A week after the vote, a forum was held at which students brainstormed various paths to take. Some students wanted to focus on "grandfathering" enrolled students into the current grading system, while others wanted to have the Faculty reconsider the issue altogether.

Since then, a number of actions have been taken.

Students sign a petition urging a grandfathering of current students out of the recently approved plus/minus system. (Henry Coppola, Bowdoin Orient)

Student Government has sent letters to students urging them to talk to their professors, in addition to letters to the faculty members asking them to consider locking students into the grading system. The government has not, however, supported efforts calling for a reconsideration of the question of the plus/minus system as a whole.

Members of Student Government have also been trying to find a faculty sponsor who will agree to bring the issue up at Monday's faculty meeting, with the intention of adding to the already approved resolution an amendment that would lock students into their current grade status. They are still in the process of trying to find a faculty member to agree to do this.
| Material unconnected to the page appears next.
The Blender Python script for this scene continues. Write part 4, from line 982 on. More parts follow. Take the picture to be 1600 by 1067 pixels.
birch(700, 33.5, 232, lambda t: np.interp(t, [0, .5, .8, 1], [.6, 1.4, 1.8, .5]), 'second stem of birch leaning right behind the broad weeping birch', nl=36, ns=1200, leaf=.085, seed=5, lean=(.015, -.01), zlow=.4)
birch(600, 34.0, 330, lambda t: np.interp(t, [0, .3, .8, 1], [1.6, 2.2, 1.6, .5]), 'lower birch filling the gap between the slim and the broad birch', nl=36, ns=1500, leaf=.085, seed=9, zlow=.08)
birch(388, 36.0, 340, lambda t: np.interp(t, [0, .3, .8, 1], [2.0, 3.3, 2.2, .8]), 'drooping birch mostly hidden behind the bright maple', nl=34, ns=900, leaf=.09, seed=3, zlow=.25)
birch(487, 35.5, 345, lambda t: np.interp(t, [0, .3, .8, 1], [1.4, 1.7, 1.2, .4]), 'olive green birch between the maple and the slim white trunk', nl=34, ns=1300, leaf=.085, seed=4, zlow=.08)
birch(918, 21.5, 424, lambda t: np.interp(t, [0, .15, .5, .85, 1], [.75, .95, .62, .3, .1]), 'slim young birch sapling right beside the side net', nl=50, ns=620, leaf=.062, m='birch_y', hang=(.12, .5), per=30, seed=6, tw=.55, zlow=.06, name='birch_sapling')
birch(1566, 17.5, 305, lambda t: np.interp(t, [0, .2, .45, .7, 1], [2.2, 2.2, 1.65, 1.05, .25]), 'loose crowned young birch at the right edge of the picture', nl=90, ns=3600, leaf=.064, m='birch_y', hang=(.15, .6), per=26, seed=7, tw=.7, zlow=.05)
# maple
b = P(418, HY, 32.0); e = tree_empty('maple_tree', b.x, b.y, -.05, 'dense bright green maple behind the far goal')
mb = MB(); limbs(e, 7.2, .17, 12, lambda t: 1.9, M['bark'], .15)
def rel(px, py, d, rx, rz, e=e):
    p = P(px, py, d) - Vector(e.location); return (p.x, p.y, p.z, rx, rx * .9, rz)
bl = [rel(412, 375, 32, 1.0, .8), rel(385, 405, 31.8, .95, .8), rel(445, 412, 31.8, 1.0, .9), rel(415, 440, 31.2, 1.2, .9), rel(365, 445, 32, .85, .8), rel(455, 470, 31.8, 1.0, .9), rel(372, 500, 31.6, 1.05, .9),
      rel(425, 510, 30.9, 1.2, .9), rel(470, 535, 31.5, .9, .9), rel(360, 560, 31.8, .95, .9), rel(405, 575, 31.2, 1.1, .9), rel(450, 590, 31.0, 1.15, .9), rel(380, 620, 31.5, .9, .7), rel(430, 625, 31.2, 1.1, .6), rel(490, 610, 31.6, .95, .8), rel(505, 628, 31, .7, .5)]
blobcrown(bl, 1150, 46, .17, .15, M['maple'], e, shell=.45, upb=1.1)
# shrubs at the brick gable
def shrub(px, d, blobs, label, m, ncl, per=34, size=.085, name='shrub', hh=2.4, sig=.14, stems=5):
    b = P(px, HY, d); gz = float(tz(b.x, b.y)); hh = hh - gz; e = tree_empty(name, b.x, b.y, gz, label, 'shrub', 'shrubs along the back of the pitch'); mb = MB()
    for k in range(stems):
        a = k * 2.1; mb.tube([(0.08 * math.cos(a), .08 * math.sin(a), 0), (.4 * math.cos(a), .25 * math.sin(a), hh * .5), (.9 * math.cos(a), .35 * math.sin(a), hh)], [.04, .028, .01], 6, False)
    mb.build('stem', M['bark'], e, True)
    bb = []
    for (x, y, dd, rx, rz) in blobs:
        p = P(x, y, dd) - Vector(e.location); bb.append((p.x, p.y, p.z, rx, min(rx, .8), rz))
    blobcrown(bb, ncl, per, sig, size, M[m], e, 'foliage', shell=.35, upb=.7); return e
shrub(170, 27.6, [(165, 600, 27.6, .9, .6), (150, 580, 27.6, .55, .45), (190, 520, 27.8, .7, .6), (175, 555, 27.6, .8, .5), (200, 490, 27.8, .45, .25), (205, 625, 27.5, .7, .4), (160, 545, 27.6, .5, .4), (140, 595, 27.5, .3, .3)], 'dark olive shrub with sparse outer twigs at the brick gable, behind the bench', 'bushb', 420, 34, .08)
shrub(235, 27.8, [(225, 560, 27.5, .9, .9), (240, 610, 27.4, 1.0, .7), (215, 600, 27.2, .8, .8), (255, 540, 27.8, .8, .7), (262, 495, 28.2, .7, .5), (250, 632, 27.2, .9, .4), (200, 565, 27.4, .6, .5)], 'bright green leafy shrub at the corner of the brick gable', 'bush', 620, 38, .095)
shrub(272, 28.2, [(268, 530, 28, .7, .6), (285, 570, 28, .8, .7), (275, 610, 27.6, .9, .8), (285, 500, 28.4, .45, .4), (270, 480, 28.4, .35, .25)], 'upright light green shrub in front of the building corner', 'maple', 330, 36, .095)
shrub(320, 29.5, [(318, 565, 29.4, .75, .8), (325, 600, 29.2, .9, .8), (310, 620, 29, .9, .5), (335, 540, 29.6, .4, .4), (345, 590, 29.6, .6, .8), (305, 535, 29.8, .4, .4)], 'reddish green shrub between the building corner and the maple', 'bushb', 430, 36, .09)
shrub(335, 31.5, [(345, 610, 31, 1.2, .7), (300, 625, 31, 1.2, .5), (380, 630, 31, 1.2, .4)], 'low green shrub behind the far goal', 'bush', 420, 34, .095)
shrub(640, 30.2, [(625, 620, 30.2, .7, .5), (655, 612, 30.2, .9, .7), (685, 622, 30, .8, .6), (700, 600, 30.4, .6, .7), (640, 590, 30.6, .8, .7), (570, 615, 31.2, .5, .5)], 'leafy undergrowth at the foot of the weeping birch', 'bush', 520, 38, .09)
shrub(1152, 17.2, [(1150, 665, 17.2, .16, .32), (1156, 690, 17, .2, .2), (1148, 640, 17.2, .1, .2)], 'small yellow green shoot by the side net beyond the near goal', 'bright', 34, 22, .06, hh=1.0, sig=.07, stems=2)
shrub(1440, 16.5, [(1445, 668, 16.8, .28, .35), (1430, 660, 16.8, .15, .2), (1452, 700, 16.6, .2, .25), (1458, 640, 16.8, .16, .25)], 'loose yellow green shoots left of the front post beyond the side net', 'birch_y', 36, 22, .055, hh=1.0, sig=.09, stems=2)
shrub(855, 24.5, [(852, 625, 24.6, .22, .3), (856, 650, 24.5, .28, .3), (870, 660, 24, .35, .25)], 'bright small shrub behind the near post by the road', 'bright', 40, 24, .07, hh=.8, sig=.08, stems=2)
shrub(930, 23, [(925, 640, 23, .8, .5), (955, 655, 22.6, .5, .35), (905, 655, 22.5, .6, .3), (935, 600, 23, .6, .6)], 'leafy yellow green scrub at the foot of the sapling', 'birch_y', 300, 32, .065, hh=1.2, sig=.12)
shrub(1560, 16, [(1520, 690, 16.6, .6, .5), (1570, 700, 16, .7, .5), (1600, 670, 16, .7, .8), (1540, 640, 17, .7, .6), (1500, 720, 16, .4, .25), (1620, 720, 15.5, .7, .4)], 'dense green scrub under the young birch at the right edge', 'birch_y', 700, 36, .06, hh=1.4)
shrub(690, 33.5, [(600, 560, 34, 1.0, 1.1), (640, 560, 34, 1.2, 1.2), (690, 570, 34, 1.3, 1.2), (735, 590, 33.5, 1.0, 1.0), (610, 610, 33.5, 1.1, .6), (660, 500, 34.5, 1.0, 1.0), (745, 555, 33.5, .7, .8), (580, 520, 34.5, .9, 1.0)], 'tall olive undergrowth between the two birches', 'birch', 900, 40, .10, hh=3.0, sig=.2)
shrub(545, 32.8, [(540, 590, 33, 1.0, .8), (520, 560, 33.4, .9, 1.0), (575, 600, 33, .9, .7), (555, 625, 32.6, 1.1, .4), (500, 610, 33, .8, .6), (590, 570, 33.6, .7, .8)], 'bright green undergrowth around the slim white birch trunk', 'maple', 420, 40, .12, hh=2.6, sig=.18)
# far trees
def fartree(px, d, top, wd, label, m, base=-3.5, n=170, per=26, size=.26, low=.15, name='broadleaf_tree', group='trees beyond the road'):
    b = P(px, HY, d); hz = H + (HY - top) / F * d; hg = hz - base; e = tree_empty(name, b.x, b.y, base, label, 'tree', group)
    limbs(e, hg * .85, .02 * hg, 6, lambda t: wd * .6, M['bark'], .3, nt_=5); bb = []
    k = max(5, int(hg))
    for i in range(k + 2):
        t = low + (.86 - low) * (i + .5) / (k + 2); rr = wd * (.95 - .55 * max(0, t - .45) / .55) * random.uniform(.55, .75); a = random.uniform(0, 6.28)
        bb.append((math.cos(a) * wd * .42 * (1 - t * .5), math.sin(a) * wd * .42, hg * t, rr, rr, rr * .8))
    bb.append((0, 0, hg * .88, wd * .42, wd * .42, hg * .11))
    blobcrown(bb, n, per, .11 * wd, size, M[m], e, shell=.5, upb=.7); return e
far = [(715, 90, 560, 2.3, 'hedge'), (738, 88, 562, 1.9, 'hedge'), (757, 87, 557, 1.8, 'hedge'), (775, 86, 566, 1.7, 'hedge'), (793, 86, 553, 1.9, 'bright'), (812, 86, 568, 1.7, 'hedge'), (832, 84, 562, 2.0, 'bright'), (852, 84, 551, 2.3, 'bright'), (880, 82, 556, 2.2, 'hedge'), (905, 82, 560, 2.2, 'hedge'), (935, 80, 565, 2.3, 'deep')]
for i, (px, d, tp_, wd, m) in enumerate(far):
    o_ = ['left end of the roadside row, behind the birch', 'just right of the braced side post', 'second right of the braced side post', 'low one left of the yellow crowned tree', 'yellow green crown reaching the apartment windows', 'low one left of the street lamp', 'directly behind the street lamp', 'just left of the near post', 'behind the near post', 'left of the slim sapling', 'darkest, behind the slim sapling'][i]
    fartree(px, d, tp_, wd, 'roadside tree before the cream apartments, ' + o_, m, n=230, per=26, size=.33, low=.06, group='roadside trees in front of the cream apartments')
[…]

In order for the issue to be reconsidered in any way, a faculty member would have to make a motion at the next meeting. Since it is not new business, said Student Congress member Jason Long '05, the Faculty would then have to vote on whether it wanted to discuss the issue again.
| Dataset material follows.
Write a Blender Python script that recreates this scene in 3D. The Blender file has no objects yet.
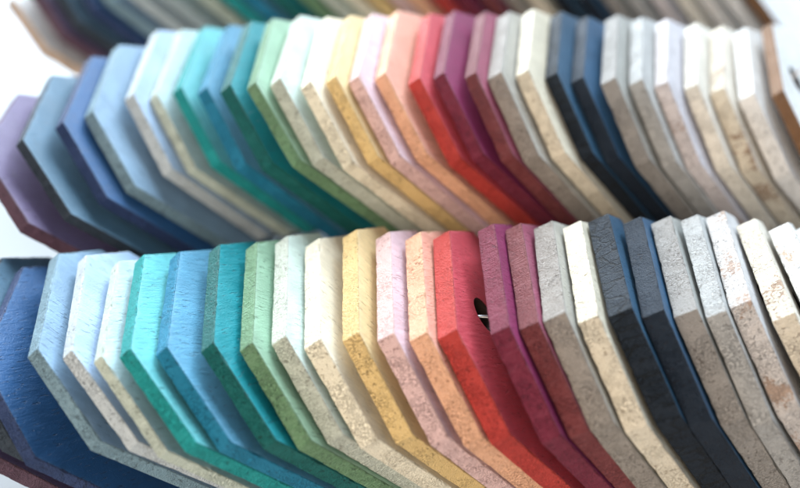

Long said that in order to be successful in finding a faculty sponsor and in convincing other members to reconsider the issue, new evidence must be produced. "We have new information," he said, referring to the statistic that 84 percent of student respondents to a poll said they wish to be locked into the current system. (Six hundred fifty-three students voted; only first years, sophomores, and juniors were eligible to vote.)

Citing that students are often thought to be apathetic in College affairs, Long said, "We wouldn't be so apathetic if our opinions were taken into account. We bear so little importance in general policy on campus."
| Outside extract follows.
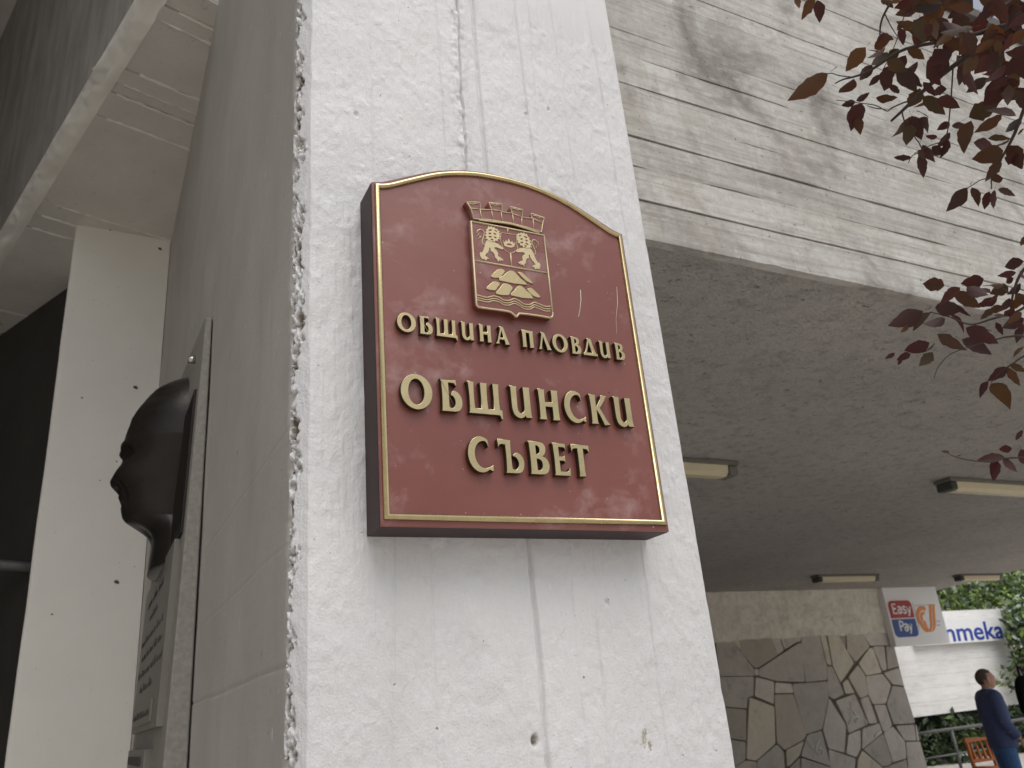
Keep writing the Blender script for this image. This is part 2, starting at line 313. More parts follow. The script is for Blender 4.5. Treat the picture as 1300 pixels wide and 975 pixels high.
# ---- the white concrete pillar with the plaque
def build_column():
    path = []; nrm = []; tg = []          # profile points, outward normals, kind of face (0 left, 1 chamfer, 2 front, 3 right)
    for y in list(np.linspace(4.9, 2.6, 24)[:-1])+list(np.concatenate([np.linspace(2.6, YW0+.03, 80)[:-1], np.linspace(YW0+.03, YW0, 14)])): path.append((XW, y)); nrm.append((-1, 0)); tg.append(0)
    for t in np.linspace(0, 1, 24)[1:]: path.append((XW+(XF0-XW)*t, YW0+(YF-YW0)*t)); nrm.append((-.707, -.707)); tg.append(1)
    for x in np.linspace(XF0, XF1-.008, 380)[1:]: path.append((x, YF)); nrm.append((0, -1)); tg.append(2)
    for t in (30, 60, 90): path.append((XF1-.008+.008*math.sin(R_(t)), YF+.008-.008*math.cos(R_(t)))); nrm.append((math.sin(R_(t)), -math.cos(R_(t)))); tg.append(3)
    for y in np.linspace(YF+.03, 4.9, 14): path.append((XF1, y)); nrm.append((1, 0)); tg.append(3)
    path.append((XW, 4.9)); nrm.append((-1, 0)); tg.append(0)
    path = np.array(path); nrm = np.array(nrm); tg = np.array(tg)
    s = np.concatenate([[0], np.cumsum(np.linalg.norm(np.diff(path, axis=0), axis=1))])
    z = np.concatenate([np.arange(-.05, H-.12, .05), np.arange(H-.12, H+1.40, .0022), np.arange(H+1.40, 6.3, .08)])
    Z, Sx = np.meshgrid(z, s, indexing='ij'); X0 = np.broadcast_to(path[:, 0], Z.shape); Y0 = np.broadcast_to(path[:, 1], Z.shape); T = np.broadcast_to(tg, Z.shape)
    zr = Z-H
    d = np.zeros(Z.shape)
    fr = (T == 2).astype(float); lf = (T == 0).astype(float); ch = (T == 1).astype(float)
    # front: board grain, trowel lumps, board edges left as fine fins, the torn joint and the groove beside it
    f = .0006*fbm(X0*70, Z*3.2, 3, 1)+.0030*fbm(X0*9, Z*7, 4, 11)+.0008*fbm(X0*130, Z*70, 3, 13)+.0005*fbm(X0*260, Z*11, 2, 15)+.0022*np.maximum(0, fbm(X0*38, Z*34, 3, 21)-.12)-.0022*np.maximum(0, fbm(X0*46, Z*20, 3, 25)-.2)
    def xl(u0, v0, u1, v1):
        a, b = AY(u0, v0, YF), AY(u1, v1, YF); return a.x+(zr-(a.z-H))*(b.x-a.x)/(b.z-a.z)
    def wig(a, sd, fz=14): return a*fbm(Z*fz, Z*0+3.3, 4, sd)
    g = xl(599, 0, 618, 205)
    up = 1/(1+np.exp(-(zr-.88)/.02)); dn = 1/(1+np.exp((zr-.28)/.02))
    f = f-.0055*np.exp(-((X0-g-wig(.003, 31))/.0038)**2)*up-.0022*(1/(1+np.exp(-(X0-g)/.004)))*np.exp(-np.maximum(0, X0-g)/.10)*up
    tj = xl(580, 0, 590, 205)+wig(.010, 33, 9)
    f = f-.009*np.exp(-((X0-tj)/.0017)**2)*up*(fbm(Z*30, Z*0, 3, 39) > -.25)+.0024*np.exp(-((X0-tj+.006)/.013)**2)*up*(1+2.6*fbm(X0*60, Z*40, 3, 35))
    le = xl(552, 0, 566, 205)+wig(.004, 36, 20)
    f = f+.0026/(1+np.exp(-(X0-le)/.0012))*(1/(1+np.exp((X0-tj-.012)/.004)))*up
    gd = xl(672, 690, 697, 975)+wig(.003, 37, 9)
    f = f-.0060*np.exp(-((X0-gd)/.0033)**2)*dn-.002*np.exp(-((X0-gd+.018)/.011)**2)*dn*np.clip((zr-.02)*6, 0, 1)
    for (u0, v0, u1, v1, h_) in ((652, 0, 683, 235, .0022), (700, 20, 731, 235, .0018), (748, 30, 785, 240, .0022), (676, 60, 690, 235, -.0014), (750, 700, 775, 975, .0016), (818, 720, 850, 975, .0014), (500, 700, 500, 975, .0014), (548, 690, 552, 900, -.0012), (470, 40, 474, 220, .0012), (724, 700, 745, 975, .0012)):
        xx = xl(u0, v0, u1, v1)+wig(.0025, int(abs(u0)), 6); m_ = up if v0 < 300 else dn
        f = f+1.25*h_*np.exp(-((X0-xx)/.0017)**2)*m_*(.4+.9*np.clip(fbm(Z*9, Z*0+u0, 3, 41)+.5, 0, 1))
    for (u, v, r_, h_) in ((679, 940, .005, -.011), (770, 765, .0035, -.004), (823, 940, .012, -.0022), (452, 145, .004, -.003), (668, 144, .003, -.003), (697, 138, .003, -.003), (610, 808, .012, .002), (600, 780, .02, .0022), (620, 860, .022, .0022)):
        p = AY(u, v, YF); f = f+h_*np.exp(-(((X0-p.x)/r_)**2+((Z-p.z)/(r_*1.5))**2)**2)
    d += 1.35*f*fr
    # left face: smoother, a few form joints
    l_ = .0022*fbm(Y0*6, Z*5, 4, 51)+.0012*np.maximum(0, fbm(Y0*40, Z*40, 3, 55)-.25)
    for z0, a in ((.088, .0022), (.255, .0006), (.43, .0008), (2.02, .003)):
        l_ = l_-a*np.exp(-((zr-z0-.004*fbm(Y0*5, Z*0, 3, 57))/.003)**2)
    d += l_*lf
    # chamfer: a broken arris at its left edge
    t = np.clip((X0-XW)/(XF0-XW), 0, 1)
    edge = .42+.55*fbm(Z*16, Z*0+9, 4, 61)+.35*fbm(Z*70, Z*0+4, 3, 62)
    inch = np.clip((edge-t)/.10, 0, 1)*ch
    q1_ = (X0-Y0)*.707; rough = fbm(q1_*170, Z*110, 5, 63, .62); pit = np.maximum(0, fbm(q1_*70+.8*fbm(Z*60, q1_*60, 2, 66), Z*34+.8*fbm(q1_*60, Z*60, 2, 68), 4, 67, .6)-.16)
    d += ch*(.0012*fbm(X0*120, Z*60, 3, 69)) - inch*(.003+.014*np.maximum(-.3, rough)+.06*pit)
    near = np.exp(-np.abs(Y0-YW0)/.006)*lf
    d -= near*np.maximum(0, .004+.014*fbm(Z*26, Z*0+2, 4, 71)+.009*fbm(Z*75, Z*0+6, 3, 72)+.004*fbm(Z*90, Y0*90, 2, 73))
    near2 = np.exp(-np.abs(X0-XF0)/.003)*fr; d -= near2*np.maximum(0, .0008+.0035*fbm(Z*20, Z*0+5, 4, 75))
    nr = np.exp(-np.abs(X0-XF1)/.006)*np.maximum(fr, (T == 3)*(Y0 < YF+.02)); d -= nr*np.maximum(0, .003*fbm(Z*24, Z*0+7, 4, 77))
    P = np.stack([X0+d*nrm[:, 0], Y0+d*nrm[:, 1], Z], -1)
    chip = np.clip(inch*np.clip(pit*9+np.maximum(0, rough-.05)*2.6, 0, 1), 0, 1)*.9
    p = AY(823, 940, YF); chip = np.maximum(chip, fr*(np.exp(-(((X0-p.x)/.012)**2+((Z-p.z)/.018)**2)**2) > .4)*(fbm(X0*130, Z*80, 3, 81) > .12)*.9)
    p = AY(679, 940, YF); chip = np.maximum(chip, fr*np.exp(-(((X0-p.x)/.005)**2+((Z-p.z)/.008)**2)**2))
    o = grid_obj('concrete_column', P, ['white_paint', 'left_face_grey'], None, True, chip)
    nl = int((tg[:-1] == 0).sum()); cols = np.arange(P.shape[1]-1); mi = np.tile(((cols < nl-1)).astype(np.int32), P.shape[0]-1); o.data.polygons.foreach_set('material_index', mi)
    return tag(o, 'thick white painted concrete column with a chipped left edge carrying the maroon plaque', 'column', kind='thing')
build_column()
# ---- the passage on the left: white pier, turned beam, dark wall behind, added roof and side wall
YP = AX(190, 650, XW).y; ZB = AY(156, 294, YP).z
def build_pier():
    bm = bmesh.new(); x0, x1, y0, y1 = AY(50, 640, YP).x, XW-.003, YP, YP+.62
    ny, nx = 90, 12; P = np.zeros((ny, nx*2, 3)); zz = np.linspace(0, ZB-.003, ny)
    front = np.stack([np.linspace(x0+.012, x1, nx*2-3), np.full(nx*2-3, y0)], -1)
    prof = np.concatenate([[[x0, y1]], [[x0, y0+.012]], [[x0+.003, y0+.003]], front]); Z, _ = np.meshgrid(zz, prof[:, 0], indexing='ij')
    X = np.broadcast_to(prof[:, 0], Z.shape); Y = np.broadcast_to(prof[:, 1], Z.shape)
    P = np.stack([X+.006*fbm(Z*3, X*0, 3, 91)*(X < x0+.02), Y+.005*fbm(X*7, Z*4, 3, 93)*(Y < y0+.01), Z], -1)
    pier = tag(grid_obj('white_pier', P, 'passage_paint', None, True), 'narrow cream white pier standing in the shaded passage behind the bronze relief', 'pier', kind='thing')
    for u, v, r in ((203, 316, .016), (172, 492, .018), (148, 739, .018), (104, 505, .008), (158, 606, .007), (66, 780, .008), (127, 610, .006), (148, 586, .007), (140, 292, .007)):
        p = AY(u, v, YP-.001); rr = random.Random(u); tube('plug_hole', [p+Vector((-r*.6, 0, .2*r)), p+Vector((0, 0, .1*r)), p+Vector((r*.6, .0, -.3*r))], [r*.25, r*.5, r*.2], 'dark_joint', pier, 7)
build_pier()
O2 = np.array([AZ(180, 0, ZB).x, AZ(180, 0, ZB).y]); O2b = np.array([AZ(0, 305, ZB).x, AZ(0, 305, ZB).y])
ax = (O2b-O2)/np.linalg.norm(O2b-O2); bx_ = np.array([ax[1], -ax[0]])
def BP(s, b, z): q_ = O2+ax*s+bx_*b; return Vector((q_[0], q_[1], z))
def sof(u, v): p = AZ(u, v, ZB); return float(np.dot(np.array([p.x, p.y])-O2, ax))
beam = thing('ceiling_beam', 'heavy grey painted concrete beam running over the passage above the white pier', 'beam')
s0 = sof(279, 7)
cuts = sorted([s0]+[sof(*q_) for q_ in ((187, 16), (197, 0), (148, 81), (133, 95), (123, 108), (108, 138), (39, 249), (27, 265), (16, 281))]); cuts += [cuts[-1]+.45, cuts[-1]+1.1, cuts[-1]+1.9, 5.4]
bk = bmesh.new(); r8 = [BP(s0, .07, ZB+.012), BP(5.4, .07, ZB+.012), BP(5.4, 1.35, ZB+.012), BP(s0, 1.35, ZB+.012)]
prism('beam_core', r8, (0, 0, 3.2), 'beam_paint', beam)
prism('side_face', [BP(s0, 0, ZB+.07), BP(5.4, 0, ZB+.07), BP(5.4, .069, ZB+.07), BP(s0, .069, ZB+.07)], (0, 0, 3.1), 'shaded_side_paint', beam)
n_ = 220; arr = np.zeros((7, n_, 3))                       # the rough rounded lower arris
for k, t in enumerate(np.linspace(0, 90, 7)):
    for i, s_ in enumerate(np.linspace(s0, 5.4, n_)):
        jit = (.014*(rng.random()-.5)+.05*float(vnoise(np.array([s_*6]), np.array([k*.7]), 5)[0]))*(0 < k < 6); p = BP(s_, .075-.078*math.sin(R_(t))+jit, ZB+.072-.078*math.cos(R_(t))+jit*.6); arr[k, i] = p
grid_obj('arris', arr, 'passage_paint', beam)
for i in range(len(cuts)-1):
    a, b = cuts[i], cuts[i+1]; dz = (.0, .009, .003, .012, .0, .006, .010, .002, .0, .008)[i % 10]
    prism('board_band', [BP(a+.003, .072, ZB-dz), BP(b-.003, .072, ZB-dz), BP(b-.003, 1.35, ZB-dz), BP(a+.003, 1.35, ZB-dz)], (0, 0, .05), 'beam_paint', beam)
for i, c_ in enumerate(cuts[1:10]):                           # fins of grout left between the form boards
    bm = bmesh.new(); rr = random.Random(i); a_ = .09+rr.random()*.05; b_ = .62+rr.random()*.3; n7 = 26
    tube_bm(bm, [BP(c_+.004*(rr.random()-.5), a_+(b_-a_)*k/n7, ZB-.004-.006*rr.random()) for k in range(n7+1)], [.0035+.006*rr.random() for k in range(n7+1)], 5); bm_mesh('grout_fin', bm, 'passage_paint', beam, True)
e0, e1 = AZ(0, 437, ZB), AZ(75, 385, ZB); dv = (e1-e0).normalized()
wp0, wp1 = e0-dv*3.5, e1+dv*.6
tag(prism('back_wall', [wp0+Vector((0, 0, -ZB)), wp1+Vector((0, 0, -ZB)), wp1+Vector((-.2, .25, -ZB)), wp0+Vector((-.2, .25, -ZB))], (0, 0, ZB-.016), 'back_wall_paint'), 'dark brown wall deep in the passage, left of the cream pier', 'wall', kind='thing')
hr = [AY(-30, 715, 5.15), AY(60, 722, 5.15)]
tag(tube('handrail', [hr[0], hr[0].lerp(hr[1], .5), hr[1]], .03, 'rail_grey'), 'dull handrail along the dark wall left of the cream pier', 'handrail')
tag(box('added_passage_roof', (-7, .9, ZB+2.6), (BP(0, 0, 0).x-.02, 10, ZB+2.9), 'beam_paint'), kind='structure')  # roof added to keep sky light out of the passage
tag(box('added_side_wall', (-3.2, 1.2, 0), (-2.9, 9.6, ZB+2.59), 'bounce_wall_paint'), 'unseen side wall added facing the column to block light, outside the picture', 'wall', kind='thing')  # out of view, added to hold back light from the left
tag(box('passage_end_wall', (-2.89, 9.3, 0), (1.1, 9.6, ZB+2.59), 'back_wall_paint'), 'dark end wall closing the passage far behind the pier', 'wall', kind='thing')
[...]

Long said he plans to rally the Faculty again in the fall to re-consider the entire issue, even if nothing is accomplished at the meeting Monday.

"One message we want to send to professors is that we're not just apathetic consumers that will easily change on the whims of the faculty, in midstream," Long said.

Andrea Larkin '03 and Heather Honiss '03 started a petition, which during a two-day period gathered roughly 600 signatures. They presented the petition to President Barry Mills. Mills, who supports the move to the plus/minus system, said he has little power to cause a change in the Faculty's decision and urged the students to present the petition to professors.
According to Long, the Student Congress was asked to endorse the petition, but it declined to do so.

Another group of students, organized by Selena McMahan '05, has also taken action in hopes of having the Faculty revote on the plus/minus system as a whole. McMahan and others involved have spent the last week gathering student signatures on a large sheet of paper, which will be hung up at a number of possible locations: outside the Faculty meeting Monday, or anywhere students can see them.

"We haven't counted the number of signatures yet but there is an overwhelming majority against the plus/minus grading system," McMahan said.

McMahan said that she sees the issue as indicative of poor communication between students and faculty, and that in all her group's meetings it has been clear that current students do not want this change to affect them. She said, "It's clear that though Bowdoin student all have very different reasons for opposing plus/minus grades, very few students want them to be implemented next year the way that right now they are going to be."